周りの考古学専門分野の方々から教示を受けたことも踏まえ、縄文時代、弥生時代の衣装デザインをした。しかし広告ヴィジュアルが目的なので、アイキャッチになるよう誇張する。本業がスタイリストなので、薄らファッション性を取り込んだ。

縄文時代の衣装は鹿皮に赤漆の縄の装飾のワンピース、アンギン織り風のベスト、同素材風の短めのパンツに土器のイヤリング、貝と熊の爪と琥珀で構成したネックレスを合わせた。貝輪も本物の貝をカットして作った。じつは自分なりのイメージは宮崎駿監督の映画に登場してくる主人公も重ねている。鹿皮の色の黒は、狩りの時に目立たないよう顔料を刷り込んだり煮炊き後の炭が染み着いたりしたのではないかそのような事からだが、ビジュアルとして、赤と黒のコントラストを狙った。

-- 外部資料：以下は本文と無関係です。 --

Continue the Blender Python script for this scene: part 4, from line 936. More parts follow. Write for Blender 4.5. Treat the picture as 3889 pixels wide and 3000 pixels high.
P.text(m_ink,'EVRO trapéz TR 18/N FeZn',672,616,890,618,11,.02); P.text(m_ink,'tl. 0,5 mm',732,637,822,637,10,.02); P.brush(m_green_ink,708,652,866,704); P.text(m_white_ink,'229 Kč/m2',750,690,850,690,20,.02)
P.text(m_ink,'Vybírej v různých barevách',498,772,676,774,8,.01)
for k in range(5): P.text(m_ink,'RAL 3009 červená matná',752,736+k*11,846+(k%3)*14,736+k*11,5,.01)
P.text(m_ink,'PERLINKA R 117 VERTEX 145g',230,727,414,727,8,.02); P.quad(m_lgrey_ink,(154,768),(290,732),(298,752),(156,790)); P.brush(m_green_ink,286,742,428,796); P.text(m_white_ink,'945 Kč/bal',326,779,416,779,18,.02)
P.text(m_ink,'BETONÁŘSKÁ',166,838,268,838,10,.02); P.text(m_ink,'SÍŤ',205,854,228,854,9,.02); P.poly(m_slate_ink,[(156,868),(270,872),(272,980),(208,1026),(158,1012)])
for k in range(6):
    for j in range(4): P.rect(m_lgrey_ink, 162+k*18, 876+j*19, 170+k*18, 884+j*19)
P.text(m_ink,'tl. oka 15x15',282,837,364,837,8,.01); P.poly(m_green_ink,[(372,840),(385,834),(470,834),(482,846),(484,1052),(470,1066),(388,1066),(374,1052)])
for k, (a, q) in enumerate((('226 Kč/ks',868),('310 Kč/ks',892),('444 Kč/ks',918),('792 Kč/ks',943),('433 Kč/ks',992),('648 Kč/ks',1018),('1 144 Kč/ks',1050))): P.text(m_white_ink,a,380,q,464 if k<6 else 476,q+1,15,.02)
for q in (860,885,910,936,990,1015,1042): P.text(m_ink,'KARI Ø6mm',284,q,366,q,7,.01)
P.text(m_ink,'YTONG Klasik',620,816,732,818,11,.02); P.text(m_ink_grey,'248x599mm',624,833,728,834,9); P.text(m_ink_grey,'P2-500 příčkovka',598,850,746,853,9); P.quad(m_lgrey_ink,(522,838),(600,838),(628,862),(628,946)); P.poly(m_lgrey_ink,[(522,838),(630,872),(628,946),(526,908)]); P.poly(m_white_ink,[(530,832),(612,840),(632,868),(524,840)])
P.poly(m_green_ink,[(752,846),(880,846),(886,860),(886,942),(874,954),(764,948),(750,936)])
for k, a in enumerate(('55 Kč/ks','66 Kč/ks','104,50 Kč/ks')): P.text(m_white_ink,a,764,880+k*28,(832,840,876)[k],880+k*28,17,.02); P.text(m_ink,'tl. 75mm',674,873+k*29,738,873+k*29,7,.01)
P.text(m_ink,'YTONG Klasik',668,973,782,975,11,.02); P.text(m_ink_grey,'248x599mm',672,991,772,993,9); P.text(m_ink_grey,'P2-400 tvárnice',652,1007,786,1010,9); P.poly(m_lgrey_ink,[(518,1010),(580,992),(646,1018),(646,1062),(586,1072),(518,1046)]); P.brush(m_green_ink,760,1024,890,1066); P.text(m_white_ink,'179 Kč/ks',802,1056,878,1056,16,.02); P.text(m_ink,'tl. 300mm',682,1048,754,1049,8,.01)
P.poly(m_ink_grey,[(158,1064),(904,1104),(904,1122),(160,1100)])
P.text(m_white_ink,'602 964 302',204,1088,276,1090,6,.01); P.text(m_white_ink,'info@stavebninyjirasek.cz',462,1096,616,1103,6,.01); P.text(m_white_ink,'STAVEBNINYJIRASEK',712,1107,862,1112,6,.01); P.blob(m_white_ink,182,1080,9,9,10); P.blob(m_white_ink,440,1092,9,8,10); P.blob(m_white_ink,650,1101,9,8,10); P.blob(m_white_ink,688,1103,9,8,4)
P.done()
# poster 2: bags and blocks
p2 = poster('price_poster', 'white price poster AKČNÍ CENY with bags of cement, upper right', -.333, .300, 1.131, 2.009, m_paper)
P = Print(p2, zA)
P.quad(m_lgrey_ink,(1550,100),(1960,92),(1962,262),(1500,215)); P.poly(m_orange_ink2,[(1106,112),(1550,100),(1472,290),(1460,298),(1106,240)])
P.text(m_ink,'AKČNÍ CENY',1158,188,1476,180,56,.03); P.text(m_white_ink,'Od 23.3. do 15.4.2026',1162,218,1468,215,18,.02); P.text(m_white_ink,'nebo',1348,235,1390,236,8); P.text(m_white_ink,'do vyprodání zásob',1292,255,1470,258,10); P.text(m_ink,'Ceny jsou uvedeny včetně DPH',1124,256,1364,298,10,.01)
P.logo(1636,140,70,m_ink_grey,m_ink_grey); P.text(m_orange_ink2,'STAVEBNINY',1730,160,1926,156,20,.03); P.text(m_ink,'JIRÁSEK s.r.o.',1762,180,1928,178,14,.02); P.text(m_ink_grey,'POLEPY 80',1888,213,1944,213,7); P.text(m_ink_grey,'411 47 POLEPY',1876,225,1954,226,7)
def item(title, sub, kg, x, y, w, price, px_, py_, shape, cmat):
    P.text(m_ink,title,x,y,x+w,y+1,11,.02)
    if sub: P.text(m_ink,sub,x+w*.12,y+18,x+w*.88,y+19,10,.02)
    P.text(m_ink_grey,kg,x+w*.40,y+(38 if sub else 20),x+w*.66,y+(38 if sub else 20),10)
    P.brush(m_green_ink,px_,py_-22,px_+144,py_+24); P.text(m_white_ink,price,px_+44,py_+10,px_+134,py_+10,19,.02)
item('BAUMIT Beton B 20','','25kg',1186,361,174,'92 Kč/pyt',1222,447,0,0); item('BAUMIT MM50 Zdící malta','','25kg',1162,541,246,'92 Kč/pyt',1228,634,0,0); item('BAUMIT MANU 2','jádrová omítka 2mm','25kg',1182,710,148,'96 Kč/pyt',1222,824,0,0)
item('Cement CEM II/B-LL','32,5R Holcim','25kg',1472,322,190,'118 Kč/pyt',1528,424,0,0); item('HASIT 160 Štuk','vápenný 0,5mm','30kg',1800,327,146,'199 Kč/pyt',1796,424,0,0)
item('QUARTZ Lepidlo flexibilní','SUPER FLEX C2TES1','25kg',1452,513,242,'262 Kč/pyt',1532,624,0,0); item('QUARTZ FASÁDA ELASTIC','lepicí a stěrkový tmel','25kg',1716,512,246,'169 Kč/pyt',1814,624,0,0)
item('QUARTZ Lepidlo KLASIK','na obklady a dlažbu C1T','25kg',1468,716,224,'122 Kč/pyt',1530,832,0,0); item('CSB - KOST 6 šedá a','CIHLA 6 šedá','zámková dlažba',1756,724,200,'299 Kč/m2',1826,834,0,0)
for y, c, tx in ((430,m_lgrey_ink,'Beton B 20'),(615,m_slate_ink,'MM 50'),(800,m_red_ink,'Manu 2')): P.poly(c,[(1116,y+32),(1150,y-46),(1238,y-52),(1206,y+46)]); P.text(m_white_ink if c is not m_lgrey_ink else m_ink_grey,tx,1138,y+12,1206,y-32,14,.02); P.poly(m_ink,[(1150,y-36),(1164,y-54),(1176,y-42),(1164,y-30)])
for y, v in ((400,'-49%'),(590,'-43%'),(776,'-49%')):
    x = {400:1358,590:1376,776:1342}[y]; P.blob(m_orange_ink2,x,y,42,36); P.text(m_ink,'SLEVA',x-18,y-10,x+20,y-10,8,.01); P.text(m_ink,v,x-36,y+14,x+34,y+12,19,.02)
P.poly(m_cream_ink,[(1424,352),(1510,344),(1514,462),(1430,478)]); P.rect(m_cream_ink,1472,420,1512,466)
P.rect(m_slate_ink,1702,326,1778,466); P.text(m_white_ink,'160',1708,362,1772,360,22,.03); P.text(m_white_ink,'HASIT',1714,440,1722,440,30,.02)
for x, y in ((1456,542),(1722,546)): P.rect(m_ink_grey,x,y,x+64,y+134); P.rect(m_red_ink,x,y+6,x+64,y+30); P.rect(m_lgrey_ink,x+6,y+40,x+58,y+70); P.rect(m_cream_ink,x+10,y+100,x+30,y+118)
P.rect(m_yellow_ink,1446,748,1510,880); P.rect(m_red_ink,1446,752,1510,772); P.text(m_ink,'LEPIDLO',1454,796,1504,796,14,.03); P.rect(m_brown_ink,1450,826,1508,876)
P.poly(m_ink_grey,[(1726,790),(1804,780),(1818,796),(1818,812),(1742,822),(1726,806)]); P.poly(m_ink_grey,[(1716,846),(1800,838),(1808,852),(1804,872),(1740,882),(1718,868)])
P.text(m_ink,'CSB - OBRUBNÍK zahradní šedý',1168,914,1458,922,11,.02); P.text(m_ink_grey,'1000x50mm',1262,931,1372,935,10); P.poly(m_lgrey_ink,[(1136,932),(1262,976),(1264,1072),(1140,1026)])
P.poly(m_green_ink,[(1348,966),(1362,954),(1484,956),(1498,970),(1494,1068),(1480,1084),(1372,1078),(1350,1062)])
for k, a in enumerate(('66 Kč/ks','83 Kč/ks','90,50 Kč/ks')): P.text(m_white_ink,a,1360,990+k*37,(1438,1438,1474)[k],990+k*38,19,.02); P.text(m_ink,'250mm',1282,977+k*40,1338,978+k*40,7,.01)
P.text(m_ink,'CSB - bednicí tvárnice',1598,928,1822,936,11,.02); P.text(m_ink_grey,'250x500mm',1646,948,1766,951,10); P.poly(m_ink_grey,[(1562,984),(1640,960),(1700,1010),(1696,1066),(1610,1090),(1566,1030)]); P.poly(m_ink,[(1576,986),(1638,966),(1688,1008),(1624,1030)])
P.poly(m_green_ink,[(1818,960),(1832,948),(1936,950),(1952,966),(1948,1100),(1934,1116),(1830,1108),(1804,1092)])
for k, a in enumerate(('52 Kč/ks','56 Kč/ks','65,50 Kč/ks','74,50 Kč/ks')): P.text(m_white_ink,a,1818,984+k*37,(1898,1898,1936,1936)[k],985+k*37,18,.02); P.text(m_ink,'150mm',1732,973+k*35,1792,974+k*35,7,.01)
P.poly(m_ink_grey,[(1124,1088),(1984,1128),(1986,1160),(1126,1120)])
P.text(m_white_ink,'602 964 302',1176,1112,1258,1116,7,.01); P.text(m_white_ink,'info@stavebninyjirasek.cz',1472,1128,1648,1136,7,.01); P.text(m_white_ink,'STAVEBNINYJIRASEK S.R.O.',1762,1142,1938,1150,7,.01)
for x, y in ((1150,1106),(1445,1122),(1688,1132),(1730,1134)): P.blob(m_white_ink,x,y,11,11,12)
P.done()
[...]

弥生時代の衣食住は渡来人による米づくりの文化が入って来たこと、その為定住、集落が出来、リーダー格の人物が現れ、卑弥呼の伝説など、土器は縄文時代と変化し縄の模様もなく比較的シンプルなデザイン、「魏志倭人伝」から養蚕が今の中国、朝鮮半島から伝わり絹の織物を身分の高い人へ献上していたことがわかった。

弥生時代の衣装はシルクの巻頭衣を作ることにした。想像で比較的粗野な野蚕の糸のイメージだったので、生成り色である。ファッション要素を入れたくて、少しウエスト辺りを絞って現代風のシルエットにした。その上着に茜で染めたシルク生地で袴のようなギャザースカートを合わせ、ウエストに巻いた細帯は弥生の機織りと似た道具で織る「真田織」が伊豆諸島の新島で織られていたと文献を発見し、新島市の方へ問い合わせ、そこから現在は都内に暮らす技術者、といっても、高齢の主婦の方であったのだが、紹介頂き彼女の作品からお貸し出し頂くことになった。彼女が糸を草木染めし織った帯だ。アクセサリーは出土している翡翠の勾玉、水晶など、殆どのビーズは古代ビーズ収集家の方からお貸りした。

素材を当時に合わせ、現代風にアレンジした衣装が出来上がったがほぼ復元衣装に近いのではないだろうか。